Mark's is the first of the written gospels. It's really the one that establishes... the life of Jesus as a story form. It develops a narrative from his early career, through ...the main points of his life and culminat[es] in his death. And, as such, it sets the pattern for all the later gospel traditions. We know that both Matthew and Luke used Mark, as a source in their composition and it's also probable that even John knew something of Mark in tradition. So, Mark is really the one that sets the stage for all the later Christian gospel writings.

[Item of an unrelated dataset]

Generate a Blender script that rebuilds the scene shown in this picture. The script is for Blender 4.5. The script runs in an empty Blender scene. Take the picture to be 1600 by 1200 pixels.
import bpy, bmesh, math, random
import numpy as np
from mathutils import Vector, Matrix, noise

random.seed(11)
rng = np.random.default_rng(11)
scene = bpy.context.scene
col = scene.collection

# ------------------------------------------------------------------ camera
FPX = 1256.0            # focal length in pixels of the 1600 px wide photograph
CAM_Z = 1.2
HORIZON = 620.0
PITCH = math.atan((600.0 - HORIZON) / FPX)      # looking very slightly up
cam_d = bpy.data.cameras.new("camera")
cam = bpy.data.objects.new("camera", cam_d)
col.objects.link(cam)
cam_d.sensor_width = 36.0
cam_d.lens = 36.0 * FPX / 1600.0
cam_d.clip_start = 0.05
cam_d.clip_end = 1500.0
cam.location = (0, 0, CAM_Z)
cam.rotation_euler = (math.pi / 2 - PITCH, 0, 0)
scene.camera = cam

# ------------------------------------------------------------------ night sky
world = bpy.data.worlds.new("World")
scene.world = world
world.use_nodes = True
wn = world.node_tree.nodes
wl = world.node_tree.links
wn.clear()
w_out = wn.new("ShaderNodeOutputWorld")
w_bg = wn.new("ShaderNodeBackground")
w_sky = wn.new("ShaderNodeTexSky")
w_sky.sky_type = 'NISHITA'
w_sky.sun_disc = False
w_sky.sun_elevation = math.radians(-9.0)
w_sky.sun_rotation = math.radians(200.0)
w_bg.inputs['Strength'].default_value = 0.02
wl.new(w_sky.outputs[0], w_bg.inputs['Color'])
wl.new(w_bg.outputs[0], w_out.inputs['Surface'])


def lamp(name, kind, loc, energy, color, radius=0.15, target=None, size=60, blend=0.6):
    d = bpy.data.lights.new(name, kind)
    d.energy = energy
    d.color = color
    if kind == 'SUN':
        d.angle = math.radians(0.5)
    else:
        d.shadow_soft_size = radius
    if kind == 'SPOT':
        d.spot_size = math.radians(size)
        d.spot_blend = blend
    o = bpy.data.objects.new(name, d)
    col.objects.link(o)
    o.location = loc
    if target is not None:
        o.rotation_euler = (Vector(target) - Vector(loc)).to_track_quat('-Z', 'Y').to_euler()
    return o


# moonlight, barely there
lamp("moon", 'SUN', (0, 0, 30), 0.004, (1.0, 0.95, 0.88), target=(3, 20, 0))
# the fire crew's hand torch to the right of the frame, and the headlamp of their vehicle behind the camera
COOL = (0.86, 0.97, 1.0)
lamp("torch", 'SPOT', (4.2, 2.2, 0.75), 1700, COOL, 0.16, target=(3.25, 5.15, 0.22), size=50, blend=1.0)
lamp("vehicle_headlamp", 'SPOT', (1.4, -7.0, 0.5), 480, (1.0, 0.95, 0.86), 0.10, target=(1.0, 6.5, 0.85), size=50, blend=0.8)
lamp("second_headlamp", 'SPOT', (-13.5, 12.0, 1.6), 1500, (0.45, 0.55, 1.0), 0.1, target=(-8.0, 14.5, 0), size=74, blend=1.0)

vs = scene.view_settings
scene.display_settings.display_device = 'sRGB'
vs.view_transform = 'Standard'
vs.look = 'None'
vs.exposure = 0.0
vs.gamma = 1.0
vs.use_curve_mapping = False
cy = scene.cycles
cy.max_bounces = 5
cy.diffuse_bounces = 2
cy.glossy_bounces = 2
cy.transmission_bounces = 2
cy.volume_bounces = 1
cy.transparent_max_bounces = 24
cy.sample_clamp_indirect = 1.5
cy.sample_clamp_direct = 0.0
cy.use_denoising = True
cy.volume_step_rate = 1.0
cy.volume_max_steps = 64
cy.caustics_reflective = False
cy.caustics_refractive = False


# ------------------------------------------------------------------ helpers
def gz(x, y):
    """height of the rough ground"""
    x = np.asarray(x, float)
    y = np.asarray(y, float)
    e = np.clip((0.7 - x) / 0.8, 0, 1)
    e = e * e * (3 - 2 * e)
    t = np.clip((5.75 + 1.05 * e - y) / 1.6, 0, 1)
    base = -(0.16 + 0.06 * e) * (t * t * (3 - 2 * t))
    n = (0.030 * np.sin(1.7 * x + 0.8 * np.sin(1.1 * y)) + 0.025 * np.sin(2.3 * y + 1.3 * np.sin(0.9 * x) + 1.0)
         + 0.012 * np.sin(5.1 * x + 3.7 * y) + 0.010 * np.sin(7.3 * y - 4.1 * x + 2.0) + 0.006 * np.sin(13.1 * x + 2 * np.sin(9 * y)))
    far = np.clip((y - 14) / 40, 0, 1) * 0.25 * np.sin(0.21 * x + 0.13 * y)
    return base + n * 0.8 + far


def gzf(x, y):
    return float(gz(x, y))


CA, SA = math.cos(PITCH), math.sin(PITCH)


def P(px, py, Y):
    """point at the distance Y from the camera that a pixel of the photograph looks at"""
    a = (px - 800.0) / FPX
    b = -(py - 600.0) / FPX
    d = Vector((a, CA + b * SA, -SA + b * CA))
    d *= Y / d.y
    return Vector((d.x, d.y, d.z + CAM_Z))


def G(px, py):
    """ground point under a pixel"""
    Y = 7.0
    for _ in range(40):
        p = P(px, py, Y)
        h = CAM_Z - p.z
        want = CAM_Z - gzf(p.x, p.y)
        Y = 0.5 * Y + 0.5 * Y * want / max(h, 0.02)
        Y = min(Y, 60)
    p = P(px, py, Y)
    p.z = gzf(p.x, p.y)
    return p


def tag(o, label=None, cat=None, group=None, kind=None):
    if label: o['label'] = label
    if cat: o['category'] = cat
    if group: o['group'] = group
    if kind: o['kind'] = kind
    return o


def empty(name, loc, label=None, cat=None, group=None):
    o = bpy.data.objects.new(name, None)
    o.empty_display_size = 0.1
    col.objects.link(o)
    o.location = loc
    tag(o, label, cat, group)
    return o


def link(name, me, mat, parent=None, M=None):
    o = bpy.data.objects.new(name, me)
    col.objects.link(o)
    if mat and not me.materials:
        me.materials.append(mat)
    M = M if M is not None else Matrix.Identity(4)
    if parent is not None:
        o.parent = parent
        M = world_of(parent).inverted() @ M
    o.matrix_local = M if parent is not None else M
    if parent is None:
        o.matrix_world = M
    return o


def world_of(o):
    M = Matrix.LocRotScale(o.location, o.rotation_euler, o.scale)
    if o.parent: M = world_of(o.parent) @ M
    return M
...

For Mark, Jesus is a somewhat enigmatic figure and that's very important to his way of telling the story. Jesus is mysterious. Jesus intentionally keeps people from understanding who he really is, at times. At times, Jesus actually silences the demons who would announce his true identity. When he performs a miracle, he tells people, don't say anything to anyone about what I have done. He even takes the disciples away, off into a corner, and teaches them privately so that others won't hear and understand the message. He seems to be a very secretive kind of figure in Mark's gospel.

Now, why does Mark tell the story this way? It seems to be the case that he uses this motif of secrecy and misunderstanding as a way of reconceptualizing the image of Jesus. There's something about the the previous understandings of Jesus, even within the Christian community, that Mark feels compelled now to correct and to give a new meaning for, and it probably has something to do with the post-war experience. Why had it all happened? What had gone wrong? Why was Jerusalem destroyed? Mark tells the story in such a way to make sense out of that, in the light of the death of Jesus.
And the way Mark tells the tells the story of the death of Jesus... is to see him as a lonely figure who goes to his death abandoned by all of his followers and supporters and even abandoned by his God. Jesus from the cross says ..., "My God, my God, why have you forsaken me"? The Jesus of Mark's gospel is a lonely figure, at times, waiting for the vindication of God.